### Task goal
How many lines in these records hold the string "from"? State only that number.

START Records for processing

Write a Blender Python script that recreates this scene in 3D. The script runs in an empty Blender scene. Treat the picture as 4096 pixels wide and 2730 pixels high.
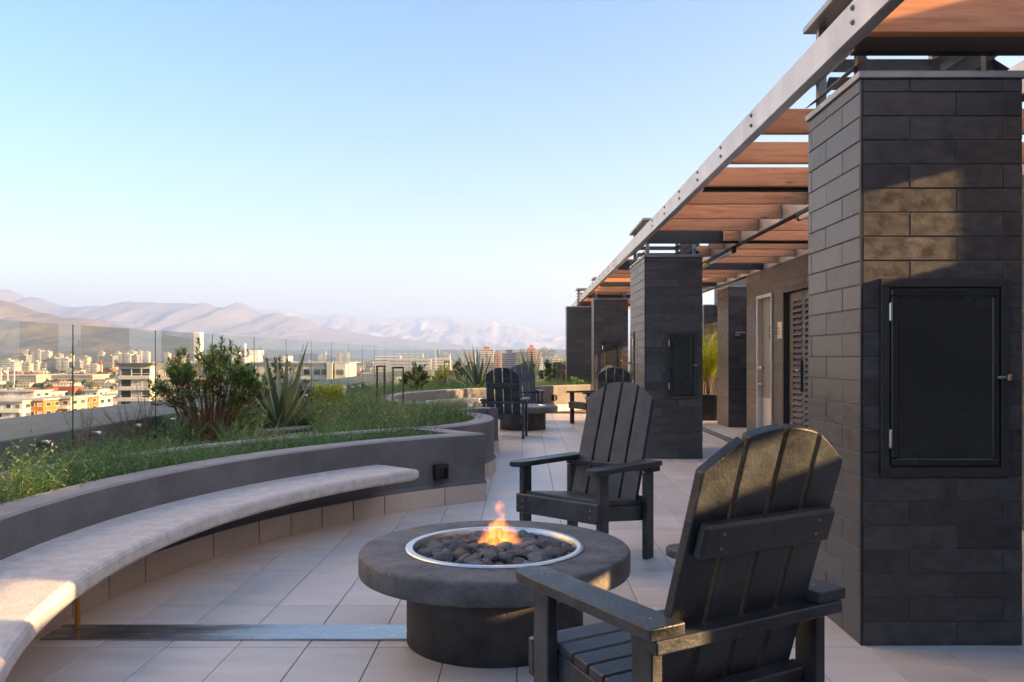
import bpy, bmesh, math, random
import numpy as np
from mathutils import Vector, Matrix, Quaternion
from mathutils.geometry import tessellate_polygon
random.seed(7); RNG = np.random.default_rng(11)
SC = bpy.context.scene; COL = SC.collection
R = math.radians; PI = math.pi

# ------------------------------------------------------------------ camera, sky, sun, exposure
CAMH = 1.25; FPX = 3340.0; VX = 2098.0; VY = 1424.0
cam = bpy.data.cameras.new('camera'); camo = bpy.data.objects.new('camera', cam); COL.objects.link(camo)
camo.location = (0, 0, CAMH); camo.rotation_euler = (R(90), 0, 0)
cam.sensor_width = 36; cam.lens = FPX / 4096 * 36
cam.shift_x = -50 / 4096; cam.shift_y = 59 / 4096
cam.clip_start = 0.05; cam.clip_end = 80000
SC.camera = camo

SUN_EL, SUN_AZ = 14.0, -11.0          # azimuth measured from +X, negative = towards the camera's back
world = bpy.data.worlds.new('World'); SC.world = world; world.use_nodes = True
wn = world.node_tree.nodes; wl = world.node_tree.links
sky = wn.new('ShaderNodeTexSky'); sky.sky_type = 'NISHITA'; sky.sun_disc = False
sky.sun_elevation = R(SUN_EL); sky.sun_rotation = R(90 - SUN_AZ)
sky.altitude = 600; sky.air_density = 1.0; sky.dust_density = 4.0; sky.ozone_density = 2.0
bg = wn['Background']; bg.inputs['Strength'].default_value = 0.10
tint = wn.new('ShaderNodeMix'); tint.data_type = 'RGBA'; tint.blend_type = 'MULTIPLY'; tint.inputs[0].default_value = 1.0; tint.inputs[7].default_value = (1.11, 0.845, 0.76, 1)
hs = wn.new('ShaderNodeHueSaturation'); hs.inputs['Saturation'].default_value = 1.3
wl.new(sky.outputs[0], hs.inputs['Color']); wl.new(hs.outputs[0], tint.inputs[6]); wl.new(tint.outputs[2], bg.inputs['Color'])
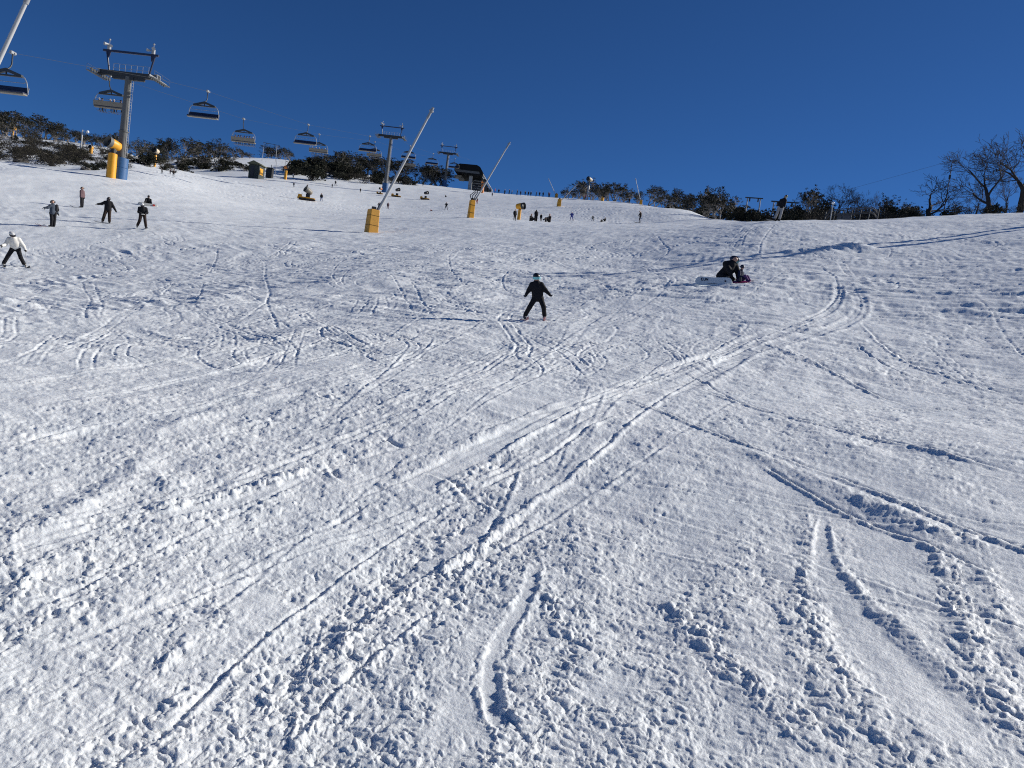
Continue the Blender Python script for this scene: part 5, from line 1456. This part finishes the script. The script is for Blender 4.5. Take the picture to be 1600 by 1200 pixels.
far = [
 (1000, 348, 19, 0, BR, K, dict(SIDE, head=(-.12, -.03, 1.58)), 'skier in dark brown turning below the right end of the crest', 1),
 (893, 345, 14, 0, BL, BL, WIDE, 'skier dressed all in blue in the middle of the far slope', 1),
 (926, 346, 9, 0, K, K, WIDE, 'tiny dark skier right of the blue skier', 1),
 (804, 345, 18, .5, K, K, {}, 'dark figure standing against the left of the mid-slope snow gun', 0),
 (697, 328, 12, 0, K, CH_, WIDE, 'dark skier alone below the farthest lift tower', 1),
 (606, 327, 11, 0, PK, PK, WALK, 'skier in dusty pink just right of the long lance', 1),
 (592, 327, 11, 0, K, CH_, WIDE, 'dark skier half hidden by the foot of the long lance', 1),
 (745, 318, 10, 0, PK, RD, WALK, 'skier in pink and red above the narrow yellow pad', 1),
 (769, 307, 6, 0, K, K, {}, 'tiny dark skier below the crowd on the crest', 0),
 (563, 301, 7, .3, K, K, {}, 'tiny dark skier above and left of the long lance pad', 0),
 (502, 315, 13, 0, K, JN, WALK, 'man in black jacket and blue trousers walking beside the tracked snow gun', 0),
 (459, 292, 7, 0, K, SL, {}, 'tiny dark skier under the orange-headed snow gun', 1),
 (480, 294, 6, 0, CH_, K, WIDE, 'tiny crouching skier between the upper bushes and the tracked gun', 1),
 (519, 293, 6, 0, SL, K, {}, 'tiny dark skier below the right end of the upper bushes', 1),
 (524, 290, 8, .5, K, BR, WIDE, 'tiny brown-trousered skier at the lower edge of the upper bushes', 1),
 (458, 279, 8, .5, WH, BR, {}, 'tiny figure in a white top near the orange-headed snow gun', 0),
 (253, 272, 8, .8, CH_, K, {}, 'leftmost tiny skier of three right of the tallest tower', 1),
 (266, 272, 8, -.8, PK, K, {}, 'middle tiny skier of three right of the tallest tower', 1),
 (271, 276, 11, .2, BR, K, {}, 'rightmost tiny skier of three right of the tallest tower', 1),
 (829, 346, 17, .9, K, K, LOW, 'figure in black sitting at the left of the mid-slope group', 2),
 (845, 346, 12, -.4, K, K, {}, 'smaller dark figure standing right of the tall one in the mid-slope group', 0),
 (858, 347, 18, -.9, BR, K, LOW, 'figure in dark brown sitting at the right of the mid-slope group', 2),
 (852, 347, 9, 1.4, K, K, LOW, 'low dark figure lying back among the mid-slope group', 2),
 (939, 347, 6, .8, K, K, LOW, 'left one of two tiny seated figures right of the blue skier', 2),
 (945, 346, 9, -.6, K, K, LOW, 'right one of two tiny seated figures right of the blue skier', 2),
 (673, 330, 5, 1.2, RD, K, LOW, 'tiny fallen skier in dark red left of the lone dark skier', 2),
 (696, 308, 5, .4, K, K, LOW, 'tiny seated figure in black below the farthest lift tower', 2),
 (983, 318, 9, 0, K, K, {}, 'tiny dark figure on the crest near the thin right-hand lance', 0)]
for x, y, h, tn, jk, tr, pose, lab, kind in far:
    p, d = spot(x, y)
    if d > 330: p, d = spot(x, y, float(np.interp(x, [690, 800, 860, 940, 1000], [275, 240, 225, 190, 168])))
    H = h * d / FPX
    if kind == 2: H = H * 1.75 / .92 * .72
    person(lab, p, facing(p), min(max(H, .9), 2.3), pose, tn, LEAN * .5 if kind != 2 else 0, jk, tr, helmet=None, detail=False, skis=('dark', (.03, .03, .04), 1.6 if H > 1.3 else 1.1) if kind == 1 else None)
p, d = spot(837, 346)
person('tall figure in a long black coat standing among the mid-slope group', p, facing(p), 17 * d / FPX * 1.05, dict(elL=(-.22, 0, 1.13), elR=(.22, 0, 1.13), haL=(-.2, -.05, .9), haR=(.2, -.05, .9)), .4, LEAN * .4, K, K, helmet=KH, hem=.6, puff=1.35)
# the standing snowboarder on the right ridge
p, d = spot(1217, 345.5)
person('snowboarder in dark jacket and pale trousers standing on the right ridge', p, facing(p), 41 * d / FPX, dict(head=(.10, -.03, 1.62), neck=(.05, 0, 1.46), chest=(-.02, 0, 1.27), waist=(-.06, 0, 1.08), pelvis=(-.08, 0, .95),
    shL=(-.14, .08, 1.40), shR=(.14, -.08, 1.38), elL=(-.24, .1, 1.14), elR=(.14, -.14, 1.14), haL=(-.18, .06, .95), haR=(.15, -.22, .96), hiL=(-.16, 0, .9), hiR=(.02, 0, .9), knL=(-.22, -.05, .5), knR=(.04, -.06, .52), anL=(-.30, .03, .1), anR=(.0, .03, .1), toL=(-.28, -.14, .05), toR=(.04, -.14, .05)),
    lean=.06, jacket=K, trousers=PL, helmet=KH, goggles=('yellow', (.35, .4, .2)), boots=CH_, gloves=('pale', (.55, .5, .42)), board=('dark', (.03, .03, .035), 1.5))
# the crowd along the crest
crowd = [(762, 301, 8, K), (768, 302, 8, NV), (774, 303, 7, RD), (781, 303, 8, K), (786, 304, 6, SL), (795, 305, 8, SL), (800, 305, 6, PL), (806, 305, 8, K), (811, 306, 7, NV), (825, 307, 8, K), (831, 307, 7, SL), (838, 308, 8, K), (843, 309, 8, NV), (855, 309, 8, K), (859, 309, 8, RD), (884, 311, 7, NV), (887, 311, 7, K), (913, 313, 7, RD), (790, 304, 7, K), (818, 306, 7, CH_), (848, 309, 7, K)]
for i, (x, y, h, jk) in enumerate(crowd):
    x0 = x
    D = float(np.interp(x, [760, 800, 860, 940], [258, 241, 222, 190]))
    x += rng.uniform(-2.5, 2.5); D += rng.uniform(-9, 4); h *= rng.uniform(.9, 1.12)
    p, d = spot(x, y + 1, D)
    c = {'black': 'black', 'navy': 'navy', 'red': 'red', 'slate': 'slate', 'pale grey': 'pale grey', 'charcoal': 'charcoal'}[jk[0]]
    spec = {859: 'bright red jacket above the yellow-padded short lance', 913: 'red jacket below the pale snow gun on the crest', 774: 'red jacket in the crowd nearest the summit station', 800: 'pale grey jacket in the crowd on the crest', 818: 'charcoal jacket in the crowd on the crest'}
    lab = 'tiny figure in a ' + spec[x0] if x0 in spec else 'tiny figure in a ' + c + ' jacket in the crowd along the crest'
    person(lab, p, facing(p), max(1.5, min(1.9, h * d / FPX)), WALK if i % 2 else {}, rng.uniform(-1.5, 1.5), 0, jk, K, detail=False, group='crowd in ' + c + ' along the crest' if x0 not in spec else 'crowd along the crest')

END Records for processing

### Task response
4